I’ve been reflecting a lot recently on how and when to reveal things that may be important but not immediately relevant, especially where there’s a risk of a strong response.  These thoughts started when I experienced someone mentioning their religion when introducing themselves to a group of strangers.  They didn’t make a particularly big thing about it, but for the reasons mentioned above, it had an impact on me.  While I think I’m relatively conscious of my prejudices and try hard not to let them get in the way, I am aware that they affect my behaviour.  At the very least, there’s a period of distraction while I process my reaction to whatever’s been said.  In some circumstances, such as choosing who to follow on Twitter, I make an instant decision not to engage further.  Usually though, the information gets stored away and only resurfaces if it becomes relevant.

But what exactly is the etiquette of self-disclosure?  Is there a perfect timing?  Who’s responsible for any negative reaction, the person making the revelation or the person reacting?  Are there some things that are actually best left hidden?

In many places an unofficial policy of ‘don’t ask, don’t tell’ develops, with religion being only one of many potentially sensitive areas.  Similar considerations apply to any strongly-held beliefs, political leanings or personal details such as sexuality or the state of your mental health.  I heard recently of someone running a mental health awareness campaign in their organisation who was criticised by senior managers for referring openly to their own struggles.  If self-disclosure is not acceptable where it is not only relevant but could also be highly beneficial to others, what chance is there of encouraging informed discussion on the subject?

In the wake of Tom Daly’s recent announcement about being in a same-sex relationship, there has been a lot of debate about why he felt the need to make a public statement.  Whenever there’s a coming-out story on Facebook, a friend says that it shouldn’t be necessary; but it clearly still is.  Is Daly’s sexuality in any way related to his job?

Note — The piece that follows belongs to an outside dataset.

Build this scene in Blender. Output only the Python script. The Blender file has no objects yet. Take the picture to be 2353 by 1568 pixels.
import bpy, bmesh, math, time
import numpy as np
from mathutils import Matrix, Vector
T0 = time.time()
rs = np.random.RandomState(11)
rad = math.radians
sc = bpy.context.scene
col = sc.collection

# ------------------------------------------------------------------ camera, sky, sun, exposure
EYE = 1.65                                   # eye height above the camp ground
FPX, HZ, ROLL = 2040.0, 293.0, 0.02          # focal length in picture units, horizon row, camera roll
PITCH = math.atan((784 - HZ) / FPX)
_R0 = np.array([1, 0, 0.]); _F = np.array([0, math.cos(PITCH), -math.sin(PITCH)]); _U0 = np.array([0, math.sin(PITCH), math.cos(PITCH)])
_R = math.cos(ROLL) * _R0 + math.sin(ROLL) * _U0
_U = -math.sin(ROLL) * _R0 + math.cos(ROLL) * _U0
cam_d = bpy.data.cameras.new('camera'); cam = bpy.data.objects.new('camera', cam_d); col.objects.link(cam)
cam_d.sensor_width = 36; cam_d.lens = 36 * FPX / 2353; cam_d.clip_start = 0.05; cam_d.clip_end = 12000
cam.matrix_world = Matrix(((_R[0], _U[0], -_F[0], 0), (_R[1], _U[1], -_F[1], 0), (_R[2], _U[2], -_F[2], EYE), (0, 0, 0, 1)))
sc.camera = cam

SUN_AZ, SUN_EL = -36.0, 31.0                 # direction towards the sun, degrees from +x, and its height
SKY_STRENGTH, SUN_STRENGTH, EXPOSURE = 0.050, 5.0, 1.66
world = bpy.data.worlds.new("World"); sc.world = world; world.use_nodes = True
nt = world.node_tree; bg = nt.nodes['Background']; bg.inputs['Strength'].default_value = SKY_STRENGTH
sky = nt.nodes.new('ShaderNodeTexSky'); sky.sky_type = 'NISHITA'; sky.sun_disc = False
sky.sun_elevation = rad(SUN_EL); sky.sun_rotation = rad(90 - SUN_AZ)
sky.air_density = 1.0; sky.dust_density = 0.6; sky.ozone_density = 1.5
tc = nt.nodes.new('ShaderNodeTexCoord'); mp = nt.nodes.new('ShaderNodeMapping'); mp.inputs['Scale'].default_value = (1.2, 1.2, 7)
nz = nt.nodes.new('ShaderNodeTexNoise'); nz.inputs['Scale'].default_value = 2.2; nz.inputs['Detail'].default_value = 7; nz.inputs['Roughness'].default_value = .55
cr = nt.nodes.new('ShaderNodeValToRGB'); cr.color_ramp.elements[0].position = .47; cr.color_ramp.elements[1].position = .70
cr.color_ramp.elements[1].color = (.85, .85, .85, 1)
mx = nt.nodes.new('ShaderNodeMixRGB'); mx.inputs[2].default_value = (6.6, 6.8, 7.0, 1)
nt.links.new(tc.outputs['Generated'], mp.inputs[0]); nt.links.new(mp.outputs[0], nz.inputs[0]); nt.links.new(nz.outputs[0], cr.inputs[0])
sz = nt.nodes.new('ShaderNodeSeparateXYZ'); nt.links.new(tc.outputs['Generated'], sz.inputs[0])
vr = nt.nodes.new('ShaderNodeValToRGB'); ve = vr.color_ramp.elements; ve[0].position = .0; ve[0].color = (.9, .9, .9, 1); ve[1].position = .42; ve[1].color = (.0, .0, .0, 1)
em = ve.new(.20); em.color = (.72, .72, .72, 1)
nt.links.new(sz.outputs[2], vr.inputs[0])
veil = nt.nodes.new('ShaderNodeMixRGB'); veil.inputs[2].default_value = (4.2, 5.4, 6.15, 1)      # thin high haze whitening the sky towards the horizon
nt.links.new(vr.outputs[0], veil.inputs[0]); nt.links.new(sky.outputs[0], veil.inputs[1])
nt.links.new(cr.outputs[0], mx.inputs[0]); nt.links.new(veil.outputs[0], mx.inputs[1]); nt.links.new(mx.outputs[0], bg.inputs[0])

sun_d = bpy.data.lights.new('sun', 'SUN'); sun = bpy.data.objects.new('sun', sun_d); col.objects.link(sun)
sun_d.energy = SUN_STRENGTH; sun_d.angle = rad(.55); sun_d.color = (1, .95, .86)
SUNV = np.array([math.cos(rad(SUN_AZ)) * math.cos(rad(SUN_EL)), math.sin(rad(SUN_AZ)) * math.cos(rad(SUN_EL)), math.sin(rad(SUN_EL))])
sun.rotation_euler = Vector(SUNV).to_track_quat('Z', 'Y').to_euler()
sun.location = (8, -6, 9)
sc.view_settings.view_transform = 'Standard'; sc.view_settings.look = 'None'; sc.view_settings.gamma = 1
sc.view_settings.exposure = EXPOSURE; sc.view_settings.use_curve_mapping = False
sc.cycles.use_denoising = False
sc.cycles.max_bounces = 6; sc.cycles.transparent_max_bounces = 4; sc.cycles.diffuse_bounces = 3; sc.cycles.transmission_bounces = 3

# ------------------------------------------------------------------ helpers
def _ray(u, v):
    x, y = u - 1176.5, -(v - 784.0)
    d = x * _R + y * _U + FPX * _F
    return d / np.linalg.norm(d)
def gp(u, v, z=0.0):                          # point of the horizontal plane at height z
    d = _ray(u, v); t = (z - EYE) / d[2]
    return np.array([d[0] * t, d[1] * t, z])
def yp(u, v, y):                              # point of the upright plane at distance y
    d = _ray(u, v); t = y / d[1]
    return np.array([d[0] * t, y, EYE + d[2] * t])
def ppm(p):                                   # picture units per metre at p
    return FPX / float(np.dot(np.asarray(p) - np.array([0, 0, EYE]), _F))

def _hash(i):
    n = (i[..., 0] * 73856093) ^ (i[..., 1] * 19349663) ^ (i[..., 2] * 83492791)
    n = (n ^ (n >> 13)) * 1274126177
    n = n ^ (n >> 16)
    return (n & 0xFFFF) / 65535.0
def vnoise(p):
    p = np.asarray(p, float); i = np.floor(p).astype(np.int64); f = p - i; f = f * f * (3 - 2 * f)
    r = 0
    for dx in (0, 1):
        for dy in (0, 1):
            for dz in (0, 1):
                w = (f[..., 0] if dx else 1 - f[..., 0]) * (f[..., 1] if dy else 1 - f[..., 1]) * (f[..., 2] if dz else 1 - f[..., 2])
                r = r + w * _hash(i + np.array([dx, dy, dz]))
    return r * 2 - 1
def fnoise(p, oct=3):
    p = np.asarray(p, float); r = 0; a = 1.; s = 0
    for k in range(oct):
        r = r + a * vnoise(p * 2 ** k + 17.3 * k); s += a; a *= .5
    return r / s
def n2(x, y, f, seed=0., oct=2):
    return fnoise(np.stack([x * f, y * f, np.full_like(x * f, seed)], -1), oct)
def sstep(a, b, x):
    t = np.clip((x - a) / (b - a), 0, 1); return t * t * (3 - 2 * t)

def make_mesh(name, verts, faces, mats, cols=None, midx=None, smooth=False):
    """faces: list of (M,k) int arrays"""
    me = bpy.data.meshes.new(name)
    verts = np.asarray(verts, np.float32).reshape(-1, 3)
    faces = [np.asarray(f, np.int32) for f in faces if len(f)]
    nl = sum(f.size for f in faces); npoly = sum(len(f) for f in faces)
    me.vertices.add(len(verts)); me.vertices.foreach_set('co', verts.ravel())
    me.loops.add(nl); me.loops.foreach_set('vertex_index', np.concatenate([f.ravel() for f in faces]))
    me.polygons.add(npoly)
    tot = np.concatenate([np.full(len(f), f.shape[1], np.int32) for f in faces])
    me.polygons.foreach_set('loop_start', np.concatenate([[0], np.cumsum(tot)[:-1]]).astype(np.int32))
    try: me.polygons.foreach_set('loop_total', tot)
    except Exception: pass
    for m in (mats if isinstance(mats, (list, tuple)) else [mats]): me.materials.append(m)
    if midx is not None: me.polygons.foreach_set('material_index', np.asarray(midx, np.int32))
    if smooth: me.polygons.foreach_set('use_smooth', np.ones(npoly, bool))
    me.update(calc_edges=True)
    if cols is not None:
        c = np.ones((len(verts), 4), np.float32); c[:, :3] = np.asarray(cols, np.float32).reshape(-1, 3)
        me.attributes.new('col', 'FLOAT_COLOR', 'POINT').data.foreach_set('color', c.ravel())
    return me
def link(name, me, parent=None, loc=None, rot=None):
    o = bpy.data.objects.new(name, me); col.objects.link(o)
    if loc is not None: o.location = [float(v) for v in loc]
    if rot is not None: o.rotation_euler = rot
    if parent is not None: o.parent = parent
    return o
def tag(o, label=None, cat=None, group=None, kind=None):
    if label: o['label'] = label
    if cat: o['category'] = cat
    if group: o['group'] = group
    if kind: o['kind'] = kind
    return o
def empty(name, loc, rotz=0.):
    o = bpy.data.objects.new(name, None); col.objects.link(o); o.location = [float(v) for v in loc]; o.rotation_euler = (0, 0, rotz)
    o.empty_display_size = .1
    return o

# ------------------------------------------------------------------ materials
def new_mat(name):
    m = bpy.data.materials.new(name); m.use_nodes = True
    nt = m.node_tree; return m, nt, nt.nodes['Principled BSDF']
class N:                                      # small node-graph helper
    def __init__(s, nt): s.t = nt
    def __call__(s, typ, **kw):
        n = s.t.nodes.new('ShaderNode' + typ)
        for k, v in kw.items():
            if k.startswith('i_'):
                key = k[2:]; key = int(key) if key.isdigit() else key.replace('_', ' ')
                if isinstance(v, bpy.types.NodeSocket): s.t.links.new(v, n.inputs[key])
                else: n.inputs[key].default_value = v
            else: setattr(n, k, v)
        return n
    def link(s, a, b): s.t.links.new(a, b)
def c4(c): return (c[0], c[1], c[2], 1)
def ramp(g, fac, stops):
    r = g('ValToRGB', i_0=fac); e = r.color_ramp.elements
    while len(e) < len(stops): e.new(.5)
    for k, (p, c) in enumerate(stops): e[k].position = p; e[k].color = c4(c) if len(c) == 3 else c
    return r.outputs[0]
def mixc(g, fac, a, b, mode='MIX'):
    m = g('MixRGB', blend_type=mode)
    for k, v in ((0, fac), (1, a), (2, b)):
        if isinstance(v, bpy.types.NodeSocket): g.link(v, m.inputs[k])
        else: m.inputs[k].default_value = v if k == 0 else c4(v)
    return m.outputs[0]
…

No, not directly; but it has been argued that continually having to deflect speculation might take his focus away from his performance, and that by saying something now he is giving himself space to prepare for the next Olympics.

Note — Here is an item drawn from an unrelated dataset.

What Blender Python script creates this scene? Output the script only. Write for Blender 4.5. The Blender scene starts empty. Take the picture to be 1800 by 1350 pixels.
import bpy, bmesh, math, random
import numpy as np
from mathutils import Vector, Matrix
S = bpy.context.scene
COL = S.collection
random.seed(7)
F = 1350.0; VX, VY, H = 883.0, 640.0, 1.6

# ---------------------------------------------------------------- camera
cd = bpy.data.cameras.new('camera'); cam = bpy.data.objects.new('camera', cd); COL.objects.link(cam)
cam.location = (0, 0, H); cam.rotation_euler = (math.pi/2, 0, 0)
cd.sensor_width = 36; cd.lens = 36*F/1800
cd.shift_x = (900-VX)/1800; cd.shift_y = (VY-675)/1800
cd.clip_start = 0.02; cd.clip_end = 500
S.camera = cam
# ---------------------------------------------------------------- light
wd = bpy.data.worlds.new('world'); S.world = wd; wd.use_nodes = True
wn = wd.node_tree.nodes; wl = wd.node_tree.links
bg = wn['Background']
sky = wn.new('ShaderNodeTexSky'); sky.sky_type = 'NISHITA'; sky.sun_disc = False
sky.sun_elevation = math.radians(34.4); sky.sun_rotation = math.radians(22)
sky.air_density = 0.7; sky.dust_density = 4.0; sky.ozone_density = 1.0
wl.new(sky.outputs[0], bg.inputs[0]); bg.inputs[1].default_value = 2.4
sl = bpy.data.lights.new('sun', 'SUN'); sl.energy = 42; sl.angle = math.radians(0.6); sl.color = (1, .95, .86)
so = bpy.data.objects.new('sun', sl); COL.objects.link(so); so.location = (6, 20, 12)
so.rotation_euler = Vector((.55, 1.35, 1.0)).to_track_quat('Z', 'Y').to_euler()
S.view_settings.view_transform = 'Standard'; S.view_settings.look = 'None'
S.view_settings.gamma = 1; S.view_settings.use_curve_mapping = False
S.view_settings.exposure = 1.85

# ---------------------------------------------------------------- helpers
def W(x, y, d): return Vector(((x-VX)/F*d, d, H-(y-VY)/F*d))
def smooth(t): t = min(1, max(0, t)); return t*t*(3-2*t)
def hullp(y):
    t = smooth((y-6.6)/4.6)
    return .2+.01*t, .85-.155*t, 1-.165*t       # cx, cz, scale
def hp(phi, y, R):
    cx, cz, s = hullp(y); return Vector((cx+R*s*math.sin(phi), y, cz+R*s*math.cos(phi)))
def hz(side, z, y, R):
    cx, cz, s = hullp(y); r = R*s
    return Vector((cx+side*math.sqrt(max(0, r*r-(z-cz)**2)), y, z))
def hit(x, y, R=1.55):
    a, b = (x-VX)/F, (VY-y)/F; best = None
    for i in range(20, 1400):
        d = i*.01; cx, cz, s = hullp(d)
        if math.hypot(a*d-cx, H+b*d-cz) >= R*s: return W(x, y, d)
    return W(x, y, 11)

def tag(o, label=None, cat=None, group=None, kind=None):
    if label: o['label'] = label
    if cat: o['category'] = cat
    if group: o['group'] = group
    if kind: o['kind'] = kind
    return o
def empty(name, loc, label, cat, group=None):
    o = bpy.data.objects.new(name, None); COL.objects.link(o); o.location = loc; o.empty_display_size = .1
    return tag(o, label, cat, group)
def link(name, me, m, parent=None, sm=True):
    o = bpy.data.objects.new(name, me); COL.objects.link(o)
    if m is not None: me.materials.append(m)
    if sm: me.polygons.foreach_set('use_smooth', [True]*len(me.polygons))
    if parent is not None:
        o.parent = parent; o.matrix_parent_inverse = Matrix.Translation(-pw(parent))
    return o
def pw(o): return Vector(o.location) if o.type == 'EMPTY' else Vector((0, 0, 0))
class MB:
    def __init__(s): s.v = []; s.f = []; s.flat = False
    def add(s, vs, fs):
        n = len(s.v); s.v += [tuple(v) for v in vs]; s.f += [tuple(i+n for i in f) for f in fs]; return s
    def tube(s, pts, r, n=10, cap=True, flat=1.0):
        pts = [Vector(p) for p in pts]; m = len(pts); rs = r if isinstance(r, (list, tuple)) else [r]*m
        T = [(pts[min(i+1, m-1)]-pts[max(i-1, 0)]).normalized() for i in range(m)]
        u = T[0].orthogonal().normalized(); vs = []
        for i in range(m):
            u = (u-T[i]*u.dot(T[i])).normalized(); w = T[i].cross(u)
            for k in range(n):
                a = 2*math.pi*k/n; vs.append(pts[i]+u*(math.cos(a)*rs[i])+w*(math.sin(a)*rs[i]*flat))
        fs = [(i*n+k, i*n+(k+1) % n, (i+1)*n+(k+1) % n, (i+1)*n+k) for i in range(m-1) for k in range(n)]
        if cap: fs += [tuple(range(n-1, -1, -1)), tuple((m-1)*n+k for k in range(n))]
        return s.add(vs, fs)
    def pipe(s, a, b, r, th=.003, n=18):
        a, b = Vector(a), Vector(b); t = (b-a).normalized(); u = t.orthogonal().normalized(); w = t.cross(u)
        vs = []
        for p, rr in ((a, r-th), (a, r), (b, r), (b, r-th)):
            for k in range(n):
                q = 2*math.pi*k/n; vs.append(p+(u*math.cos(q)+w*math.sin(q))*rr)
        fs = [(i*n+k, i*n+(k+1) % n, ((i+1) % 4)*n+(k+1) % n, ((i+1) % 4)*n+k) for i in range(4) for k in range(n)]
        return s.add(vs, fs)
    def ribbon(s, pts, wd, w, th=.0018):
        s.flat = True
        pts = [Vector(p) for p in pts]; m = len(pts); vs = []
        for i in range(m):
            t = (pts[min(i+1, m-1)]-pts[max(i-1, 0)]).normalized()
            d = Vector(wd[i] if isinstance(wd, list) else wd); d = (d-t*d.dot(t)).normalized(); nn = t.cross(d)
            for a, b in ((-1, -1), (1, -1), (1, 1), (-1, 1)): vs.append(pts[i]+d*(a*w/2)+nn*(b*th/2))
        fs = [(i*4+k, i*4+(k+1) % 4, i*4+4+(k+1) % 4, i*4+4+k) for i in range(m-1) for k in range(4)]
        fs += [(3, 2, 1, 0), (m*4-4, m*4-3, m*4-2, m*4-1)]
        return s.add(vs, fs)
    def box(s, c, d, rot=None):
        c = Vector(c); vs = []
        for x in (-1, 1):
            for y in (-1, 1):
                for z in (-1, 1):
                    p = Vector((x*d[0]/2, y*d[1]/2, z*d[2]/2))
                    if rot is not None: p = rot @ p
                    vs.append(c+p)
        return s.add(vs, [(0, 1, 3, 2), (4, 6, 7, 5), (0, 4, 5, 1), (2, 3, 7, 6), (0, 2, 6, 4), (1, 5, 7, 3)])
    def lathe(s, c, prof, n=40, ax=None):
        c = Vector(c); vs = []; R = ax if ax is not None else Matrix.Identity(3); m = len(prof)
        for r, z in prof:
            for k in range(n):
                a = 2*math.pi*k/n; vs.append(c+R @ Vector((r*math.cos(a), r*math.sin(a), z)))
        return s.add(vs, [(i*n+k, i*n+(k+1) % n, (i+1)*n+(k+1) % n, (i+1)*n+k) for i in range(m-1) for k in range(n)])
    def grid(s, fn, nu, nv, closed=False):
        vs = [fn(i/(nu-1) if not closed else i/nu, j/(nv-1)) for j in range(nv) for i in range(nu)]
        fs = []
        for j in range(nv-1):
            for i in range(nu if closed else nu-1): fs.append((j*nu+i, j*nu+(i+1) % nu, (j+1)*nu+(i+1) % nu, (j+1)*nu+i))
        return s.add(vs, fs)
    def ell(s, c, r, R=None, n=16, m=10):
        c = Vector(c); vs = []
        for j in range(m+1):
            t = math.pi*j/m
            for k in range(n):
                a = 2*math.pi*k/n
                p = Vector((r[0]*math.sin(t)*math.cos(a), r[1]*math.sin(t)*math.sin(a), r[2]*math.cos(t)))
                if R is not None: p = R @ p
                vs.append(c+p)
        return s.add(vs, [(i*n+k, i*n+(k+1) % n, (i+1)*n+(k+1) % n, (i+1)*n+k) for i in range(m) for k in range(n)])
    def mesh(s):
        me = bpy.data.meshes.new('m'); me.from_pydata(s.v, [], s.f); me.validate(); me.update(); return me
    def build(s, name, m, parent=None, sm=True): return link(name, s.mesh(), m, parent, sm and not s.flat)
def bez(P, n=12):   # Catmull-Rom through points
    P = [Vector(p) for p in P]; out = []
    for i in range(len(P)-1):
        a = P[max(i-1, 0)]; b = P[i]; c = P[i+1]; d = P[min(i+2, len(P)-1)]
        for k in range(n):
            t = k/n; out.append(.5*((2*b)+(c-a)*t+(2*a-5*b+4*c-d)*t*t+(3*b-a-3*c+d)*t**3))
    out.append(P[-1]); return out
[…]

Making a definite statement about anything that deviates from whatever’s ‘normal’ within the organisation, particularly in the early stages of getting acquainted, risks an accusation that you’re being some kind of activist and that you’ve only got yourself to blame for any negative reaction.  And yet, not doing so can have an impact on your performance and ultimately your credibility.  As Tom Daly decided, lying, or even just carefully editing what you tell people, takes effort that could be better directed elsewhere.

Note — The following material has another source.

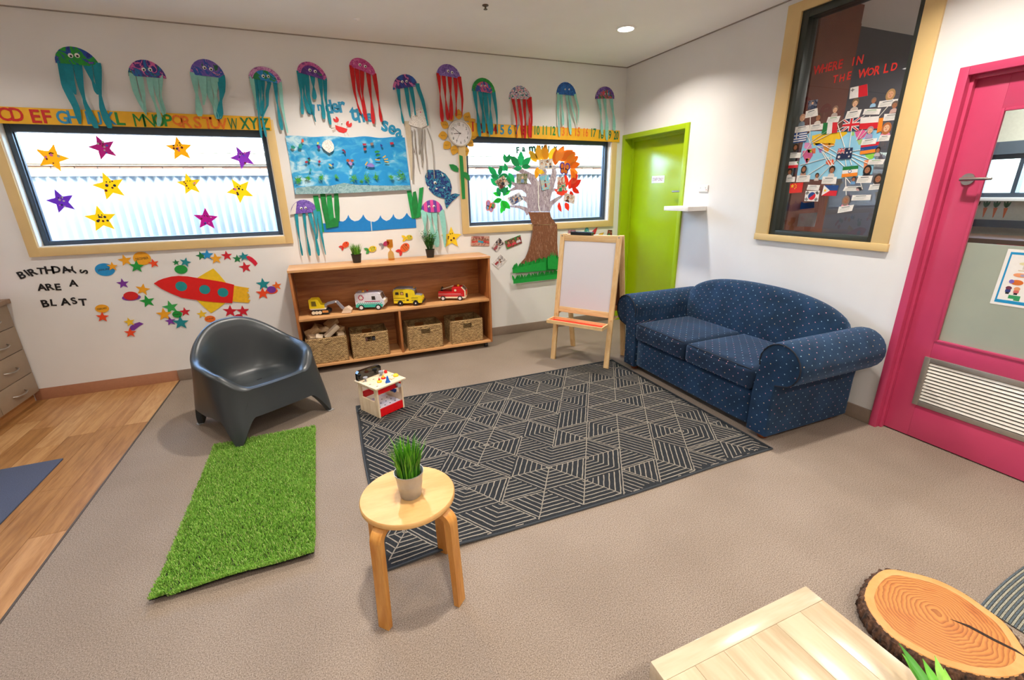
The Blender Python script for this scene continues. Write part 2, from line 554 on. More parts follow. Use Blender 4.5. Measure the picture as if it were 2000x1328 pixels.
# ------------------------------------------------------------ next room seen through the glass
M_SLATE = mat('slate_wall', '#4b4a55', .8, var=.03, vs=6)
M_BROWN = mat('red_brown_wall', '#7d3d2a', .7, var=.06, vs=10)
struct(MB().box(1.0, 3.6, -1.68, -1.56, 0, H).build('wall_hall_north', M_SLATE, smooth=False))
struct(MB().box(.17, .6, -1.98, -1.56, 0, H).build('wall_hall_pillar', M_BROWN, smooth=False))
struct(MB().box(.6, 1.0, -1.72, -1.56, 0, H).build('wall_hall_link', M_BROWN, smooth=False))
struct(MB().box(.17, 3.6, -6.1, -6.0, 0, H).build('wall_hall_south', M_WALL, smooth=False))
HW = (-2.075, -1.69, 1.385, 1.765)
holes_wall('wall_hall_east', (3.3, 3.46), 'y', -6.0, -1.68, 0, H, [(-2.62, -1.75, 1.385, 1.80)], mat('hall_cream', '#d9d3bf', .8))
mb = MB()
for (a0, a1, b0, b1) in ((-2.62, -2.57, 1.385, 1.80), (-1.80, -1.75, 1.385, 1.80), (-2.57, -1.80, 1.385, 1.43), (-2.57, -1.80, 1.755, 1.80), (-2.08, -2.045, 1.43, 1.755)):
    mb.box(3.27, 3.36, a0, a1, b0, b1)
w4 = struct(mb.build('window_4', M_ALU, smooth=False))
MB().box(3.31, 3.315, -2.57, -1.80, 1.43, 1.755).build('pane', M_GLASS, w4, smooth=False)
MB().box(3.2, 3.3, -2.64, -1.73, 1.35, 1.385, .004).build('sill', M_WHITE, w4)
struct(MB().box(3.22, 3.3, -2.9, -1.72, 1.09, 1.16).build('trim_4', mat('black_rail', '#22262c', .5), smooth=False))
struct(MB().box(3.24, 3.3, -2.9, -1.72, 1.80, 1.92).build('trim_5', mat('blind_roll', '#55606a', .6), smooth=False))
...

Even if it provokes a strong reaction, being open about who you are and what you believe seems to the only credible option.  It’s being honest with others, allowing them to process the information in whatever way they need and to make their own choices about what to do next.  Vitally, it also gives you the information you need about the people you’re dealing with.  The person who was criticised for being open about their mental health issues decided that an organisation that demanded silence on the subject was not a place where they could do their best work.

In one of its campaigns, the lobbying group Stonewall used the statement ‘some people are gay – get over it!’  In time perhaps, and with more people having the courage to be authentic about who they are, more people will ‘get over it’, whether ‘it’ is someone’s sexual preference, their mental health or indeed their religious beliefs.